On Thu, May 08, 2003 at 07:15:20PM -0400, nickt wrote:
So far I think the GUI kits on Linux are a bit
primitive compared to
what I was using on Windows.
I could do cool stuff with Kylix very easily. I think Borland C++
Builder was the best development tool ever made for Rapid development
work. And since I am a Rapid kind of guy it suited my way of doing
things perfectly. FLTK and GTK are not rapid tools, sorry, they just
aren't, they are very clumsy for doing rapid prototyping with (but FLTK
is better than GTK at this).
I am not familiar with Kylix (isn't that Delphi/Pascal really?), but if you want to
develop C++ gui programs, be sure to check out QT (
http://www.trolltech.com/) which is
available as Free Software and comes with a nice GUI builder (designer).
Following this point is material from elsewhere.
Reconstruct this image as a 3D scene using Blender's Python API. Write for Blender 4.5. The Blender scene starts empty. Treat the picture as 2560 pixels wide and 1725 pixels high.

It also
integrates with the KDevelop IDE (which needs KDE, but is useful for QT-only apps too),
but I have only looked briefly at that one so far...
I've never done any Windows coding, but from what I read, the MFC is primitive in
comparison to QT (which is also available for Windows btw.).
Of course there are also GUI builders and C++-wrappers for GTK, but I'm not familiar
with those either...
cheers,
Christian Henz
Qt can also be developed using a WYSIWYG style editor called
QtDesigner. If you go ahead and compile QtDesigner with the KDE
classes, you can use the KDE widgets for that style of editing as well.
Christian is right - Qt beats MFC hands down. MFC was a nightmare for
me to learn and I never got that far with it. Qt was a piece of cake,
the class interfaces kind of remind me of Java Swing. Although you may
not like Java, Swing is a breeze to write GUIs with.